**Scenes as source code**

━━━━

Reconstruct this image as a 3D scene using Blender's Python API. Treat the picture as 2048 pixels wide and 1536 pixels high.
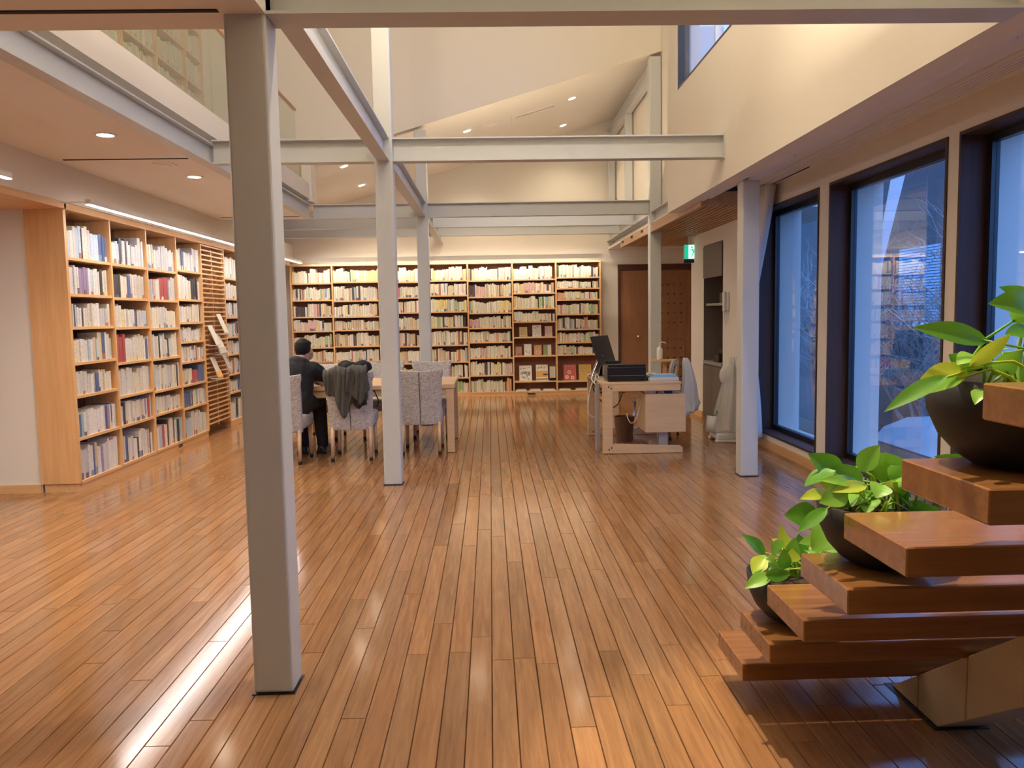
import bpy, bmesh, math, random
from mathutils import Vector, Matrix
for o in list(bpy.data.objects): bpy.data.objects.remove(o)
sc = bpy.context.scene
COL = sc.collection
PI = math.pi
# ------------------------------------------------------------------ camera
FPX, PITCH, YAW, ROLL, HC = 1607.5, .0852, .02576, -.01762, 1.42
_fw = Vector((math.sin(YAW), math.cos(YAW), 0)); _rt = Vector((math.cos(YAW), -math.sin(YAW), 0)); _up = Vector((0, 0, 1))
FW = _fw*math.cos(PITCH) - _up*math.sin(PITCH); UP2 = _up*math.cos(PITCH) + _fw*math.sin(PITCH)
RT = _rt*math.cos(ROLL) + UP2*math.sin(ROLL); UP = UP2*math.cos(ROLL) - _rt*math.sin(ROLL)
CP = Vector((0, 0, HC))
cam = bpy.data.cameras.new('camera'); cam.sensor_fit = 'HORIZONTAL'; cam.sensor_width = 36; cam.lens = FPX*36/2048
cam.clip_start = .02; cam.clip_end = 300
co = bpy.data.objects.new('camera', cam); COL.objects.link(co)
M = Matrix.Identity(4)
for i in range(3):
    M[i][0] = RT[i]; M[i][1] = UP[i]; M[i][2] = -FW[i]; M[i][3] = CP[i]
co.matrix_world = M; sc.camera = co
def at(px, py, Y):
    v = (px-1024)/FPX*RT - (py-768)/FPX*UP + FW
    return CP + v*(Y/v.y)
# ------------------------------------------------------------------ world, exposure, light levels
sc.view_settings.view_transform = 'Standard'; sc.view_settings.look = 'None'; sc.view_settings.gamma = 1
sc.view_settings.use_curve_mapping = False; sc.view_settings.exposure = 0.95
w = bpy.data.worlds.new('dusk_sky'); sc.world = w; w.use_nodes = True
wn = w.node_tree.nodes; wl = w.node_tree.links
bg = wn['Background']; tcw = wn.new('ShaderNodeTexCoord'); sep = wn.new('ShaderNodeSeparateXYZ'); rmp = wn.new('ShaderNodeValToRGB')
wl.new(tcw.outputs['Generated'], sep.inputs[0]); wl.new(sep.outputs['Z'], rmp.inputs[0]); wl.new(rmp.outputs[0], bg.inputs[0])
rmp.color_ramp.elements[0].position = 0.0; rmp.color_ramp.elements[0].color = (.12, .31, .78, 1)
rmp.color_ramp.elements[1].position = 0.6; rmp.color_ramp.elements[1].color = (.095, .26, .70, 1)
bg.inputs[1].default_value = 2.5
WARM = (1, .79, .50); NEUT = (1, .83, .58); COOL = (1, .92, .86)
def lamp(kind, loc, energy, color, parent=None, name='light', size=.1, sizey=None, rot=(0, 0, 0), spot=100, blend=.6, spread=None):
    l = bpy.data.lights.new(name, kind); l.energy = energy; l.color = color
    if kind == 'AREA':
        l.shape = 'RECTANGLE' if sizey else 'DISK'; l.size = size
        if sizey: l.size_y = sizey
        if spread: l.spread = math.radians(spread)
    else:
        l.shadow_soft_size = size
    if kind == 'SPOT': l.spot_size = math.radians(spot); l.spot_blend = blend
    o = bpy.data.objects.new(name, l); COL.objects.link(o); o.location = loc; o.rotation_euler = rot
    if parent: o.parent = parent
    return o
# ------------------------------------------------------------------ materials
MATS = {}
def newmat(name):
    m = bpy.data.materials.new(name); m.use_nodes = True; MATS[name] = m
    return m, m.node_tree.nodes, m.node_tree.links, m.node_tree.nodes['Principled BSDF']
def plain(name, col, rough=.5, metal=0, noise=.06, scale=6, emis=None, est=0, spec=.5, bump=0, bscale=80):
    m, n, l, p = newmat(name)
    p.inputs['Roughness'].default_value = rough; p.inputs['Metallic'].default_value = metal
    p.inputs['Specular IOR Level'].default_value = spec
    tc = n.new('ShaderNodeTexCoord'); nz = n.new('ShaderNodeTexNoise'); nz.inputs['Scale'].default_value = scale; nz.inputs['Detail'].default_value = 4
    l.new(tc.outputs['Object'], nz.inputs['Vector'])
    mx = n.new('ShaderNodeMix'); mx.data_type = 'RGBA'
    mx.inputs[6].default_value = tuple(c*(1-noise) for c in col)+(1,); mx.inputs[7].default_value = tuple(min(1, c*(1+noise)) for c in col)+(1,)
    l.new(nz.outputs[0], mx.inputs[0]); l.new(mx.outputs[2], p.inputs['Base Color'])
    if bump:
        b = n.new('ShaderNodeBump'); b.inputs['Strength'].default_value = bump; b.inputs['Distance'].default_value = .004
        n2 = n.new('ShaderNodeTexNoise'); n2.inputs['Scale'].default_value = bscale; l.new(tc.outputs['Object'], n2.inputs['Vector'])
        l.new(n2.outputs[0], b.inputs['Height']); l.new(b.outputs[0], p.inputs['Normal'])
    if emis:
        p.inputs['Emission Color'].default_value = emis+(1,); p.inputs['Emission Strength'].default_value = est
    return m
def wood(name, c1, c2, axis='Y', rough=.4, scale=14, coat=0, stretch=.06):
    m, n, l, p = newmat(name)
    tc = n.new('ShaderNodeTexCoord'); mp = n.new('ShaderNodeMapping'); s = [scale]*3; s['XYZ'.index(axis)] = scale*stretch
    mp.inputs['Scale'].default_value = s; l.new(tc.outputs['Object'], mp.inputs[0])
    nz = n.new('ShaderNodeTexNoise'); nz.inputs['Scale'].default_value = 2.2; nz.inputs['Detail'].default_value = 8; nz.inputs['Roughness'].default_value = .62
    l.new(mp.outputs[0], nz.inputs['Vector'])
    r = n.new('ShaderNodeValToRGB'); r.color_ramp.elements[0].position = .3; r.color_ramp.elements[1].position = .7
    r.color_ramp.elements[0].color = c1+(1,); r.color_ramp.elements[1].color = c2+(1,)
    l.new(nz.outputs[0], r.inputs[0]); l.new(r.outputs[0], p.inputs['Base Color'])
    p.inputs['Roughness'].default_value = rough
    if coat: p.inputs['Coat Weight'].default_value = coat; p.inputs['Coat Roughness'].default_value = .12
    return m
WALL = plain('wall_paint', (.78, .735, .66), .75, noise=.015, scale=2, spec=.2)
CEIL = plain('ceiling_paint', (.82, .79, .76), .8, noise=.015, scale=2, spec=.2)
STEEL = plain('painted_steel', (.57, .59, .60), .42, noise=.02, scale=3)
STEELW = plain('stringer_paint', (.58, .47, .30), .45, noise=.03, scale=3)
MAPLE = wood('bookcase_wood', (.66, .36, .15), (.78, .47, .22), 'Z', .38)
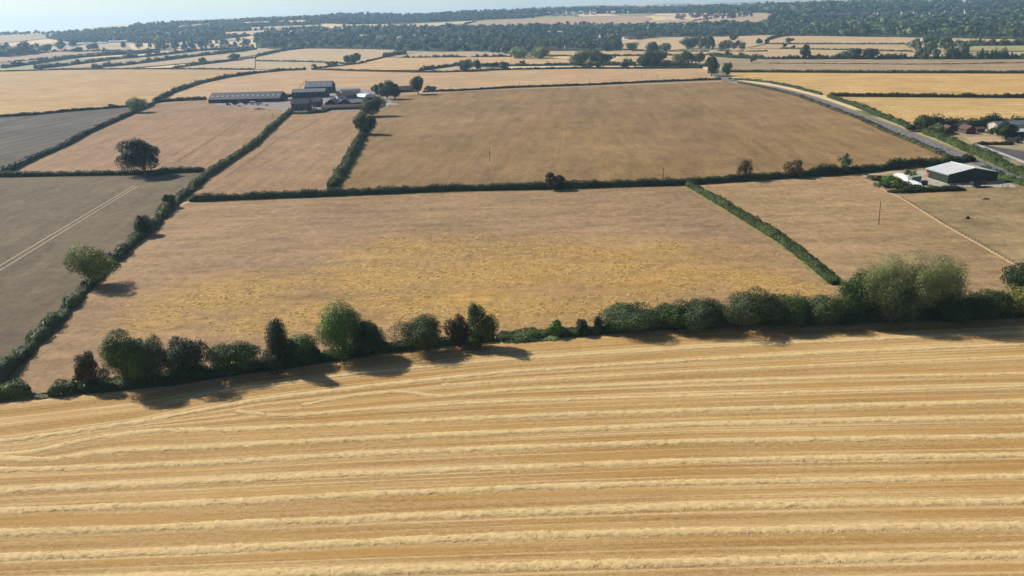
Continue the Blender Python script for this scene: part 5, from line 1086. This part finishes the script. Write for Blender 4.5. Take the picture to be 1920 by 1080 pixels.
# ------------------------------------------------------------------ poles, fences
POLEW = plain("pole_wood", (.09, .06, .04, 1), .9, .2, 2); WIRE = plain("wire", (.05, .05, .05, 1), .5, .1)
def pole(u, vb, vt, label, lean=0.0, arm=True, r=.16, group="telegraph poles"):
    p = at(u, vb); h = min(height(p, vt), 12.0); E = empty("telegraph_pole", p, 0); tag(E, label, "pole", group)
    b = MB().tube([(0, 0, -.3), (lean * h, 0, h)], [r, r * .7], 8); b.build("pole", POLEW, E)
    if arm:
        MB().box(lean * h - .8, lean * h + .8, -.06, .06, h - .7, h - .55).build("crossarm", POLEW, E)
        i = MB()
        for q in (-.65, 0, .65): i.cyl((lean * h + q, 0), .05, 'z', 0, 0) if False else i.box(lean * h + q - .05, lean * h + q + .05, -.05, .05, h - .55, h - .38)
        i.build("insulators", GLASS, E)
for a in [(1647.3, 420.8, 376, "lone leaning pole in the right pasture", -.03, False), (918.5, 304, 276, "lone pole in the middle of the big brown field", 0, False), (1243, 341, 314, "pole standing in the long trimmed hedge", 0, True), (1716, 332, 304, "pole in the hedge behind the green barn", 0, False),
          (321.5, 172, 160, "double pole on the curving hedge, lowest", -.12, True), (366, 158, 147, "pole on the curving hedge, middle", 0, True), (408.5, 147, 136, "pole on the curving hedge, highest", 0, True), (514.5, 229, 211, "thin leaning pole on the diagonal hedge below the farm", -.12, False),
          (785, 136, 121, "pole at the left end of the bushy hedge", 0, True), (974, 163, 152, "pole on the thin straight hedge, leftmost", 0, False), (1105, 157, 146, "pole on the thin straight hedge, second", 0, False), (1203, 146, 137, "far pole standing in the pale tan field", 0, False), (1232, 153, 140, "pole on the thin straight hedge, third", 0, True), (845, 169, 160, "stub pole right of the farm tree", 0, False), (958, 122, 108, "pole by the pale domed willows", 0, False), (1172, 106, 97, "pole before the bright stubble field", 0, False)]:
    pole(*a)
def fence(name, line, spacing, h, pm, label, rails=2, wire=False, seed=1, rail_r=.05, r=.06):
    P = np.array([at(*q)[:2] for q in line]); L = np.concatenate([[0], np.cumsum(np.hypot(*np.diff(P, axis=0).T))]); o = P[0]
    E = empty(name, (P[0][0], P[0][1], 0)); tag(E, label, "fence"); rng = np.random.default_rng(seed)
    b = MB().tube([(0, 0, -.2), (0, 0, h)], [r, r * .9], 6); me = mkmesh("post", b.v, b.f, pm)
    n = int(L[-1] / spacing) + 1; S_ = [k * L[-1] / (n - 1) for k in range(n)]
    pts = [(np.interp(s, L, P[:, 0]) - o[0], np.interp(s, L, P[:, 1]) - o[1]) for s in S_]
    for (x, y) in pts[:98]:
        q = bpy.data.objects.new("post", me); COL.objects.link(q); q.parent = E; q.location = (float(x), float(y), 0); q.rotation_euler = (rng.normal() * .04, rng.normal() * .04, 0)
    for k in range(rails):
        zz_ = h * (.9 - .75 * k / max(1, rails - 1) * .8)
        MB().tube([(x, y, zz_ + .12) for x, y in pts], [rail_r] * len(pts), 5).build("wire" if wire else "rail", WIRE if wire else pm, E)
PALEW = plain("weathered_rail", c(170, 158, 135), .9, .15, 1)
fence("wire_fence", [(1690, 371), (1735, 399), (1780, 427), (1840, 460), (1905, 498), (1980, 539)], 2.2, 1.25, POLEW, "wire fence on dark posts running across the right pasture", 3, True, rail_r=.012)
fence("post_and_rail_fence", [(1616, 332), (1640, 346), (1660, 358)], 1.8, 1.2, PALEW, "pale wooden rail fence left of the barn yard", 3)
fence("post_and_rail_fence", [(1780, 352), (1830, 351), (1862, 350)], 1.8, 1.2, PALEW, "pale rail fence in front of the green barn", 2)
fence("white_rail_fence", [(1828, 273), (1850, 281), (1880, 292), (1916, 306), (1960, 324)], 1.8, 1.3, FRAMEW, "white rail fence below the riding arena", 3, rail_r=.08)
fence("white_rail_fence", [(1860, 252), (1885, 260), (1920, 270), (1960, 282)], 1.8, 1.3, FRAMEW, "white rail fence right of the sand square", 3, rail_r=.08)
fence("white_rail_fence", [(1848, 247), (1862, 250), (1869, 256)], 1.6, 1.3, FRAMEW, "short white fence between stables and dark tree", 3, rail_r=.1)
def gate(A, B, label):
    a, b = at(*A), at(*B); L = float(np.hypot(*(b - a)[:2])); E = empty("field_gate", a, math.atan2(b[1] - a[1], b[0] - a[0])); tag(E, label, "gate")
    m = MB()
    for z_ in (.2, .45, .7, .95, 1.2): m.box(.1, L - .1, -.03, .03, z_, z_ + .06)
    m.build("bars", plain("galvanised_gate", (.4, .4, .42, 1), .5, .1), E)
    MB().box(0, .15, -.08, .08, -.2, 1.5).build("post", POLEW, E); MB().box(L - .15, L, -.08, .08, -.2, 1.5).build("post", POLEW, E)
gate((1878, 352), (1890, 351.5), "grey metal gate at the right end of the barn yard")

# ------------------------------------------------------------------ vehicles
TYRE = plain("tyre", (.012, .012, .012, 1), .9, .1); RIM = plain("rim", (.3, .3, .3, 1), .5, .1)
def wheels(E, pts, r, wd):
    for (x, y) in pts:
        t = MB().cyl((x, r), r, 'y', y - wd / 2, y + wd / 2, 16).build("wheel", TYRE, E); MB().cyl((x, r), r * .5, 'y', y - wd / 2 - .02, y + wd / 2 + .02, 12).build("rim", RIM, t)
def vehicle(kind, u, v, rz, body, label, group=None):
    p = at(u, v); names = dict(van="van", car="parked_car", tractor="tractor", trailer="farm_trailer", horsebox="livestock_trailer")
    E = empty(names[kind], p + np.array([0, 0, .13]), rz); tag(E, label, {"van": "van", "car": "car", "tractor": "tractor", "trailer": "trailer", "horsebox": "trailer"}[kind], group)
    if kind == 'van':
        MB().prism([(-2.6, .4), (2.5, .4), (2.6, 1.1), (1.9, 1.35), (1.3, 2.15), (-2.55, 2.2)], 'y', -.95, .95).build("body", body, E)
        MB().prism([(1.36, 1.4), (1.84, 1.4), (1.3, 2.05)], 'y', -.97, .97).build("window", GLASS, E); wheels(E, [(-1.7, -.85), (-1.7, .85), (1.7, -.85), (1.7, .85)], .34, .22)
    elif kind == 'car':
        MB().prism([(-2.1, .35), (2.1, .35), (2.15, .8), (1.1, .95), (.5, 1.42), (-1.3, 1.45), (-2.0, .95)], 'y', -.85, .85).build("body", body, E)
        MB().prism([(-1.75, .97), (.95, .97), (.45, 1.36), (-1.25, 1.38)], 'y', -.87, .87).build("window", GLASS, E); wheels(E, [(-1.3, -.78), (-1.3, .78), (1.3, -.78), (1.3, .78)], .32, .2)
    elif kind == 'tractor':
        MB().box(0.2, 2.4, -.45, .45, .8, 1.6).build("bonnet", body, E); c_ = MB().prism([(-1.4, 1.0), (.2, 1.0), (.3, 1.7), (.05, 2.7), (-1.3, 2.7)], 'y', -.75, .75).build("cab", GLASS, E)
        MB().box(-1.45, .15, -.85, .85, 2.7, 2.82).build("roof", body, E); wheels(E, [(-.9, -.95), (-.9, .95)], .9, .5); wheels(E, [(1.8, -.8), (1.8, .8)], .6, .35)
    elif kind == 'trailer':
        m = MB().box(-3.2, 3.0, -1.2, 1.2, 1.0, 1.15); m.box(-3.2, 3.0, -1.2, -1.12, 1.15, 2.4); m.box(-3.2, 3.0, 1.12, 1.2, 1.15, 2.4); m.box(-3.2, -3.1, -1.12, 1.12, 1.15, 2.4); m.box(2.9, 3.0, -1.12, 1.12, 1.15, 2.4); m.build("body", body, E)
        MB().box(3.0, 4.4, -.1, .1, .7, .85).build("drawbar", DOORM, E); wheels(E, [(-1.2, -1.1), (-1.2, 1.1), (-.1, -1.1), (-.1, 1.1)], .5, .35)
    else:
        MB().prism([(-2.4, .7), (2.2, .7), (2.2, 2.9), (-2.4, 2.9)], 'y', -1.1, 1.1).build("body", body, E); MB().box(-2.5, 2.3, -1.2, 1.2, 2.9, 3.0).build("roof", body, E)
        MB().box(-2.0, 1.8, -1.13, -1.1, 1.7, 2.4).build("window", GLASS, E); MB().box(2.2, 3.4, -.08, .08, .6, .72).build("drawbar", DOORM, E); wheels(E, [(-.6, -1.0), (-.6, 1.0), (.3, -1.0), (.3, 1.0)], .38, .25)
PW = plain("white_paint", c(236, 236, 236), .35, .03); PB = plain("blue_paint", (.05, .09, .2, 1), .4, .1); PG = plain("green_paint", (.04, .10, .05, 1), .5, .1); PR = plain("red_paint", (.35, .05, .04, 1), .5, .1); PK = plain("dark_paint", (.03, .032, .04, 1), .4, .1); PS = plain("silver_paint", (.4, .41, .43, 1), .35, .05); PDR = plain("dark_red_frame", (.12, .03, .03, 1), .7, .3, 1)
vehicle('van', 1373, 152, 2.6, PW, "white van driving on the road near the bend"); vehicle('van', 1186, 122, .1, PW, "white van half hidden below the big roadside trees")
vehicle('tractor', 428, 198, .2, PG, "green tractor in front of the long shed"); vehicle('trailer', 442, 197, .15, PK, "dark farm trailer behind the green tractor"); vehicle('trailer', 462, 196, 0, PDR, "dark red trailer in the middle of the long shed front")
vehicle('trailer', 486, 197, .3, PS, "grey trailer near the right end of the long shed"); vehicle('car', 500, 198, .4, PS, "silver car at the right end of the long shed"); vehicle('horsebox', 474, 196, 0, PW, "white box trailer against the long shed"); vehicle('car', 449, 200, .1, PW, "white car in front of the long shed")
vehicle('tractor', 532, 190, 1.0, PB, "blue tractor between long shed and farmhouse"); vehicle('car', 590, 205, .2, PW, "white car in the farmhouse garden"); vehicle('car', 655, 178, .3, PK, "dark car on the pale yard behind the farm"); vehicle('car', 645, 178, .3, PK, "dark car nearer to the grey barns on the pale yard")
vehicle('horsebox', 209, 201, .1, PDR, "dark red box trailer on the hedge of the pale left field"); vehicle('horsebox', 1905, 268, .5, PK, "dark trailer by the white rails at the right edge"); vehicle('car', 1779, 250, .3, PW, "white car in the stable yard"); vehicle('car', 1852, 352.5, .2, PW, "white trailer shaped car before the green barn") if False else None
vehicle('trailer', 1833, 350.5, .2, PK, "small dark trailer in front of the green barn")
def parasol(u, v):
    p = at(u, v); E = empty("garden_parasol", p); tag(E, "white garden parasol beside the farmhouse", "parasol"); MB().tube([(0, 0, 0), (0, 0, 2.6)], [.05, .05], 6).build("pole", FRAMEW, E)
    V = [(0, 0, 3.0)] + [(1.9 * math.cos(k * math.pi / 4), 1.9 * math.sin(k * math.pi / 4), 2.4) for k in range(8)] + [(0, 0, 2.9)]
    meshobj("canopy", V, [(0, 1 + k, 1 + (k + 1) % 8) for k in range(8)] + [(9, 1 + (k + 1) % 8, 1 + k) for k in range(8)], WHT, E)
parasol(584, 204)
def shadow_free_post(): pass

# ------------------------------------------------------------------ haze: one closed box of thin even air
hm = bpy.data.materials.new("haze_air"); hm.use_nodes = True; nt = hm.node_tree; nt.nodes.clear()
ou = nt.nodes.new("ShaderNodeOutputMaterial"); pv = nt.nodes.new("ShaderNodeVolumePrincipled"); pv.inputs["Density"].default_value = HAZE_DENSITY
pv.inputs["Color"].default_value = HAZE_COLOR; pv.inputs["Anisotropy"].default_value = 0.3; nt.links.new(pv.outputs[0], ou.inputs["Volume"])
hb = MB().box(-13000, 13000, -13000, 13000, -5.0, 260.0).build("haze", hm); tag(hb, "thin bluish summer haze filling the whole valley", "haze", kind="stuff")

━━━━

**Request**
How many of these lines contain "picture"? Write only the number.

**Response to this exercise**
2